The Court of Appeal has considered whether the sellers under an agreement (SPA) for the sale of shares in a letting agency (Target) could rely on information provided to the buyer outside the disclosure letter to defeat the engagement of a clause which disapplied the contractual limitations on the sellers’ liability for breach of warranty claims if there had been negligent non-disclosure.
The Target’s main business was enabling private landlords to advertise properties for rent through on-line platforms, including Rightmove and Zoopla. The buyer alleged breach of a warranty in the SPA that the Target was not in default of any agreement to which it was a party, on the grounds that the Target had breached a restriction in the platforms’ contractual terms which prevented it from advertising lettings on behalf of other commercial lettings agents.
While the buyer accepted that it had not given the sellers notice of its warranty claim within the six-month time limit imposed by the SPA, it argued that this did not matter, because clause 6.2 of the SPA disapplied the limitation in relation to any warranty claim involving “negligent non-disclosure”.
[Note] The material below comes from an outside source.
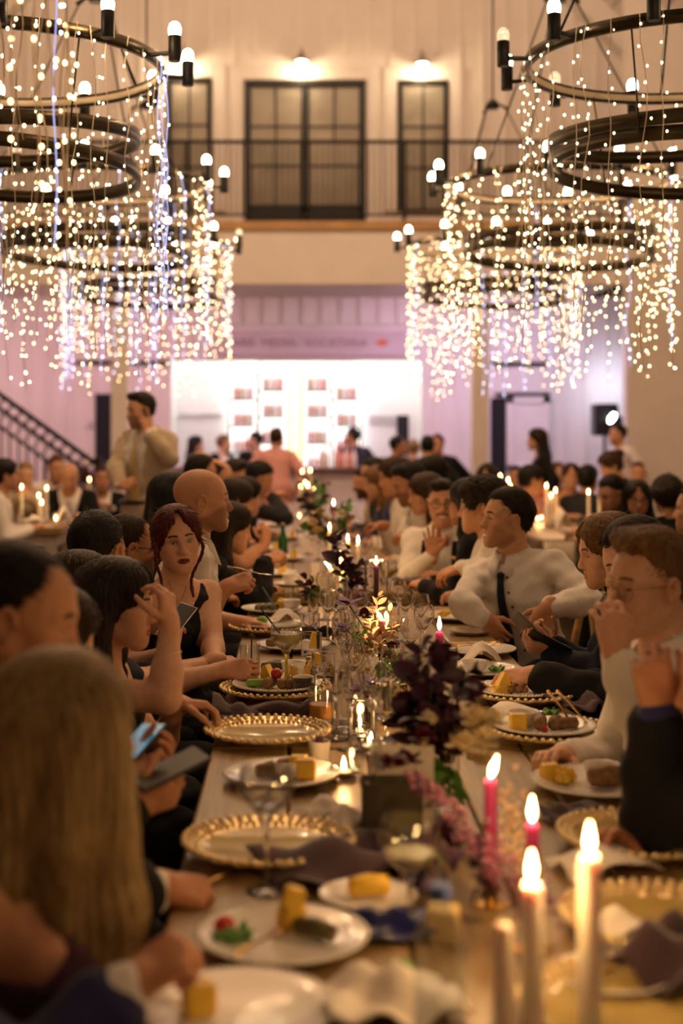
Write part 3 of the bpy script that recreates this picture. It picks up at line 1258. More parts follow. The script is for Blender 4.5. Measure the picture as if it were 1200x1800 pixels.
    for i in (0, 1):
        q = MB()
        ff = Field()
        ff.ell(A[i] + lf * .06 - np.array([0, 0, .045]), (.048, .135, .044), frame(math.degrees(math.atan2(lf[1], lf[0]))), .02)
        ff.cone(A[i] + np.array([0, 0, .0]), A[i] - np.array([0, 0, .04]), .05, .048, .02)
        ff.post.append(lambda Pt, dd: np.maximum(dd, -(Pt[..., 2] - .002)))
        part('shoe', ff, .018, BLACK_PL)
    tf_ = Field()
    torso(tf_, .014 if kind != 'dress' else .006)
    ctx = dict(torso=tf_, root=root, loc=root_loc, N=N, J=J, P=P, B=B, S=S, E=E, Wr=Wr, c=c, R=R, HD=HD, shirt=shirt_f, up=up, fw=fwT, rt=rtT, nr=nr, f=1.0 if sex == 'm' else .94, hf=hf, K=K)
    if tie is not None and shirt_f is not None:
        tie_build(ctx, tie)
    if glasses:
        glasses_build(ctx, **glasses)
    return ctx


def collar_build(root, loc, N, J, B, nr, m, open_=False):
    """folded shirt collar: stand and turned-down leaf with two points"""
    n = 41
    gap = .5 if open_ else .16
    th = np.linspace(math.pi / 2 + gap, math.pi / 2 + 2 * math.pi - gap, n)
    rows = []
    e = np.abs(np.linspace(-1, 1, n))
    tip = np.clip((e - .62) / .38, 0, 1)
    ax = unit(J - N)
    fw_ = unit(B[:, 1] - ax * np.dot(B[:, 1], ax))
    M = np.stack([np.cross(fw_, ax), fw_, ax], 1)
    for r, z, t in ((nr * 1.2, -.03, 0), (nr * 1.13, .02, 0), (nr * 1.16, .046, 0), (nr * 1.3, .034, .25), (nr * 1.62, -.004, 1)):
        rr = r + tip * t * .016
        z0 = z - np.sin(th) * .02 - tip * t * .04 - (.012 if open_ else 0) * (np.sin(th) > .5)
        x = rr * np.cos(th)
        y = rr * np.sin(th) + .004 + tip * t * .008
        P = N + np.stack([x, y, z0], 1) @ M.T
        rows.append(P)
    MB().sheet(np.array(rows) - loc, .0035).build('collar', m, root)


def march(fd, o, d, n=24, start=.25):
    """point where the ray meets the surface"""
    o = np.asarray(o, float)
    d = unit(d)
    t = 0.0
    for _ in range(n):
        v = float(fd.eval((o + d * t)[None])[0])
        t += np.clip(v, -.02, .06)
    return o + d * t


def front(ctx, x, z, out=.004):
    """surface point of the shirt front at torso coordinates (x, z below the neck)"""
    p0 = ctx['N'] + ctx['B'] @ np.array([x, .3, z])
    q = march(ctx['torso'], p0, -ctx['fw'])
    return q + ctx['fw'] * (out + .004)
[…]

The buyer contended that there had been negligent non-disclosure because the relevant restriction in the platforms’ contractual terms was not mentioned in the disclosure letter. The sellers contended that they could rely upon disclosures made outside the disclosure letter, and as the buyer was made aware of the platforms’ terms before entering into the SPA, it could not argue there had been a non-disclosure.
The Court of Appeal unanimously upheld the judge’s finding that clause 6.2 was not confined to disclosure through the disclosure letter. Its reasons included that:
  • There was no reference to the disclosure letter in clause 6.2 and, given that it was referred to elsewhere in the SPA, it was to be inferred that the absence of the reference in clause 6.2 was intentional.
  • There was no sense in asking whether there was negligent non-disclosure by reference to the disclosure letter if in fact there had been disclosure in another communication, given that the purpose of the disclosure letter was to limit the scope of the warranties for the sellers’ benefit, whereas the purpose of clause 6.2 was to provide an exception to the limitations on liability for the buyer’s benefit.
Case: Butcher v Pike [2021] EWCA Civ 1407 (04 October 2021) (Arnold, Coulson, Popplewell LJJ).